ISLAMABAD/KARACHI: The Pakistan steel industry has set off the alarm bell, warning of business closures and widespread job losses as banks failed to open letters of credit (LCs) for imports.

The Pakistan Association of Large Steel Producers (PALSP) has said that the shortage of raw materials due to the inability to open LCs had led to production delays and financial losses for firms despite recent relief announcements by the government.

Steel industry 

Wajid Bukhari, PALSP Secretary General, said that the steel industry was facing a critical situation as the State Bank of Pakistan (SBP) failed to compel commercial banks to open LCs, resulting in the closure of numerous steel businesses.

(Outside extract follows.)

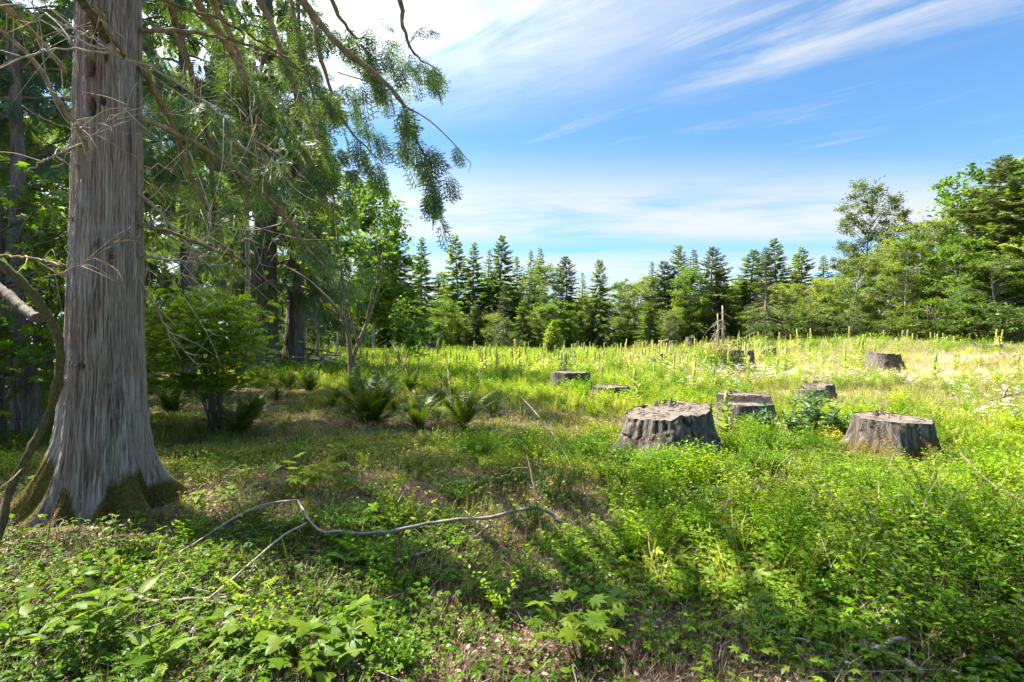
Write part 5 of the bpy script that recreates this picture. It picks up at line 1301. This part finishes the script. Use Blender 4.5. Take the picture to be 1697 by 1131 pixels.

He urged the federal government and the SBP to take immediate measures to resolve the crisis and ensure the survival of the steel industry.

Baukhari said that steel was a vital sector for Pakistan’s economy, contributing over 5 per cent to the country’s GDP and providing jobs for over 200,000 people with an annual production capacity of over 5 million tonnes.

He said that current issues forced several steel companies to reduce production and shut down operations. “If there is no steel, approximately 7.5 million jobs could be at stake, and there is the possibility of closure of cement and industries associated with a construction sector within a few weeks.

He cautioned that Pakistan’s steel production may slump by over 50 percent next year, with devastating consequences for the economy and ordinary citizens.

Bukhari said, “we need a circular to be issued immediately, allowing manufacturers to import raw material, albeit at curtailed levels.”